Repeat the data below exactly, dropping any pictures it holds.

______

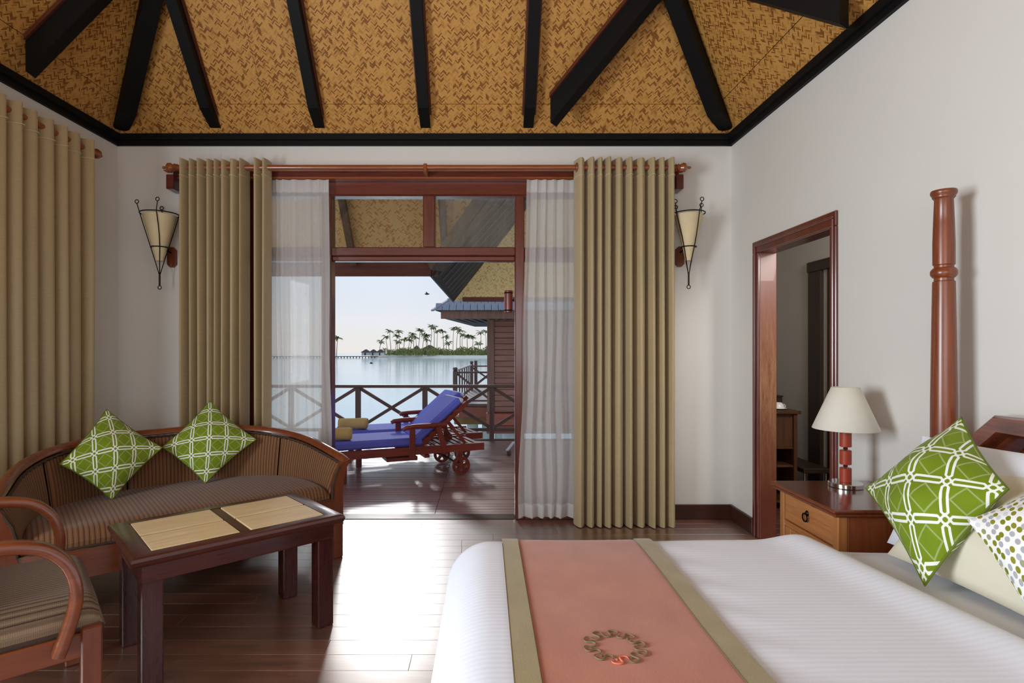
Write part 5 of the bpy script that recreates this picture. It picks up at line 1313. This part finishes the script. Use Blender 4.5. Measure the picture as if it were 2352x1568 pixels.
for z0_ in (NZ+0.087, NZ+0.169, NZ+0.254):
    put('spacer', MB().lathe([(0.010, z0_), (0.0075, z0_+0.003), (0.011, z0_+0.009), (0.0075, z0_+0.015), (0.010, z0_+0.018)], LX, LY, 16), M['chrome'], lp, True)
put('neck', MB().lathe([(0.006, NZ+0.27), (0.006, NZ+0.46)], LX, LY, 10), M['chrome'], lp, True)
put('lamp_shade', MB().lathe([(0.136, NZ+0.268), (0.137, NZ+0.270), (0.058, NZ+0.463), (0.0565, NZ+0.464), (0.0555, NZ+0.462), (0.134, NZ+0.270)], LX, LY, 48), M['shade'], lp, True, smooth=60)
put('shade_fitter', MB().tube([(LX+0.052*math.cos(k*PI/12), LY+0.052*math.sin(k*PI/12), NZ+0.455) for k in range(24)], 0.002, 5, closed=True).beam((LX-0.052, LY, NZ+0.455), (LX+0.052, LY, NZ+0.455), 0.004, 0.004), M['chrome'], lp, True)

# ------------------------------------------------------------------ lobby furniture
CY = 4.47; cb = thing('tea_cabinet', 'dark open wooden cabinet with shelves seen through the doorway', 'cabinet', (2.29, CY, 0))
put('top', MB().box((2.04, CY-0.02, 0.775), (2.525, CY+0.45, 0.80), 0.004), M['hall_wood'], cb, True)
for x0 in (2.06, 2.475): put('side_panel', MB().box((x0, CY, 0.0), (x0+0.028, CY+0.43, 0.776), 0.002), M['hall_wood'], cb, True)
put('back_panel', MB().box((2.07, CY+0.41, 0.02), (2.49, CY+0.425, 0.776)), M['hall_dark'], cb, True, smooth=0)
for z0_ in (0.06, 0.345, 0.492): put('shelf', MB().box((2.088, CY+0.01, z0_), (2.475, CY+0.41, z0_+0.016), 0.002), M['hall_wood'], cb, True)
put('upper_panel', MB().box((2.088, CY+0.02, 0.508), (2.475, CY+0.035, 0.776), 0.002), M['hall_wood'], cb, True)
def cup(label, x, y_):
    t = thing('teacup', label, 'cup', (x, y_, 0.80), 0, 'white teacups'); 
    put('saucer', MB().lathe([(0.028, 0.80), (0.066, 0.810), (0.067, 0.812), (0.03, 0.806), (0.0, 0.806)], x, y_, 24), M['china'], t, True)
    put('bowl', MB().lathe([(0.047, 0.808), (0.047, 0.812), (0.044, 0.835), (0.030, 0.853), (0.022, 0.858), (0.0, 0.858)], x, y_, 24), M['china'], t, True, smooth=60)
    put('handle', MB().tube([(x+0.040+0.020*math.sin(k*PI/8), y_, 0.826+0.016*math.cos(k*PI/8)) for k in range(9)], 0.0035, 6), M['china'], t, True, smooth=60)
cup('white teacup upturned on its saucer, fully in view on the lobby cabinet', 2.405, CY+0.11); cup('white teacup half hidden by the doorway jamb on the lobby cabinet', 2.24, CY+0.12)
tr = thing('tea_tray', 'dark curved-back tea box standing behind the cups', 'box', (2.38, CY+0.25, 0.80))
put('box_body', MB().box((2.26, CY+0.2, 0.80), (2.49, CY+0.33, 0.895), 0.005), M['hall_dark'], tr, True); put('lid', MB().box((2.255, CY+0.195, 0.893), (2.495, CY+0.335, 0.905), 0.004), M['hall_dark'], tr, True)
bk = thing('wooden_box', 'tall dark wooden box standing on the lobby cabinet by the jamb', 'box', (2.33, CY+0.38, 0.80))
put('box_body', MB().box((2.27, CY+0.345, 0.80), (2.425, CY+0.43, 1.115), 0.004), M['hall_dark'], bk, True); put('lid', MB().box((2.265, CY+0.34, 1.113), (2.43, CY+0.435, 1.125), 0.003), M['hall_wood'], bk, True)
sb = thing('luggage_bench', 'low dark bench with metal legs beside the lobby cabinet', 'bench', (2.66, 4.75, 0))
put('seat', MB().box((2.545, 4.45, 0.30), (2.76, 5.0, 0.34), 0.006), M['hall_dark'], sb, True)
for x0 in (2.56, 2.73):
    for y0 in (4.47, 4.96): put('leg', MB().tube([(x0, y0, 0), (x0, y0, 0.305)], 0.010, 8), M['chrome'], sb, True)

______

### Expected answer:
Write part 5 of the bpy script that recreates this picture. It picks up at line 1313. This part finishes the script. Use Blender 4.5. Measure the picture as if it were 2352x1568 pixels.
for z0_ in (NZ+0.087, NZ+0.169, NZ+0.254):
    put('spacer', MB().lathe([(0.010, z0_), (0.0075, z0_+0.003), (0.011, z0_+0.009), (0.0075, z0_+0.015), (0.010, z0_+0.018)], LX, LY, 16), M['chrome'], lp, True)
put('neck', MB().lathe([(0.006, NZ+0.27), (0.006, NZ+0.46)], LX, LY, 10), M['chrome'], lp, True)
put('lamp_shade', MB().lathe([(0.136, NZ+0.268), (0.137, NZ+0.270), (0.058, NZ+0.463), (0.0565, NZ+0.464), (0.0555, NZ+0.462), (0.134, NZ+0.270)], LX, LY, 48), M['shade'], lp, True, smooth=60)
put('shade_fitter', MB().tube([(LX+0.052*math.cos(k*PI/12), LY+0.052*math.sin(k*PI/12), NZ+0.455) for k in range(24)], 0.002, 5, closed=True).beam((LX-0.052, LY, NZ+0.455), (LX+0.052, LY, NZ+0.455), 0.004, 0.004), M['chrome'], lp, True)

# ------------------------------------------------------------------ lobby furniture
CY = 4.47; cb = thing('tea_cabinet', 'dark open wooden cabinet with shelves seen through the doorway', 'cabinet', (2.29, CY, 0))
put('top', MB().box((2.04, CY-0.02, 0.775), (2.525, CY+0.45, 0.80), 0.004), M['hall_wood'], cb, True)
for x0 in (2.06, 2.475): put('side_panel', MB().box((x0, CY, 0.0), (x0+0.028, CY+0.43, 0.776), 0.002), M['hall_wood'], cb, True)
put('back_panel', MB().box((2.07, CY+0.41, 0.02), (2.49, CY+0.425, 0.776)), M['hall_dark'], cb, True, smooth=0)
for z0_ in (0.06, 0.345, 0.492): put('shelf', MB().box((2.088, CY+0.01, z0_), (2.475, CY+0.41, z0_+0.016), 0.002), M['hall_wood'], cb, True)
put('upper_panel', MB().box((2.088, CY+0.02, 0.508), (2.475, CY+0.035, 0.776), 0.002), M['hall_wood'], cb, True)
def cup(label, x, y_):
    t = thing('teacup', label, 'cup', (x, y_, 0.80), 0, 'white teacups'); 
    put('saucer', MB().lathe([(0.028, 0.80), (0.066, 0.810), (0.067, 0.812), (0.03, 0.806), (0.0, 0.806)], x, y_, 24), M['china'], t, True)
    put('bowl', MB().lathe([(0.047, 0.808), (0.047, 0.812), (0.044, 0.835), (0.030, 0.853), (0.022, 0.858), (0.0, 0.858)], x, y_, 24), M['china'], t, True, smooth=60)
    put('handle', MB().tube([(x+0.040+0.020*math.sin(k*PI/8), y_, 0.826+0.016*math.cos(k*PI/8)) for k in range(9)], 0.0035, 6), M['china'], t, True, smooth=60)
cup('white teacup upturned on its saucer, fully in view on the lobby cabinet', 2.405, CY+0.11); cup('white teacup half hidden by the doorway jamb on the lobby cabinet', 2.24, CY+0.12)
tr = thing('tea_tray', 'dark curved-back tea box standing behind the cups', 'box', (2.38, CY+0.25, 0.80))
put('box_body', MB().box((2.26, CY+0.2, 0.80), (2.49, CY+0.33, 0.895), 0.005), M['hall_dark'], tr, True); put('lid', MB().box((2.255, CY+0.195, 0.893), (2.495, CY+0.335, 0.905), 0.004), M['hall_dark'], tr, True)
bk = thing('wooden_box', 'tall dark wooden box standing on the lobby cabinet by the jamb', 'box', (2.33, CY+0.38, 0.80))
put('box_body', MB().box((2.27, CY+0.345, 0.80), (2.425, CY+0.43, 1.115), 0.004), M['hall_dark'], bk, True); put('lid', MB().box((2.265, CY+0.34, 1.113), (2.43, CY+0.435, 1.125), 0.003), M['hall_wood'], bk, True)
sb = thing('luggage_bench', 'low dark bench with metal legs beside the lobby cabinet', 'bench', (2.66, 4.75, 0))
put('seat', MB().box((2.545, 4.45, 0.30), (2.76, 5.0, 0.34), 0.006), M['hall_dark'], sb, True)
for x0 in (2.56, 2.73):
    for y0 in (4.47, 4.96): put('leg', MB().tube([(x0, y0, 0), (x0, y0, 0.305)], 0.010, 8), M['chrome'], sb, True)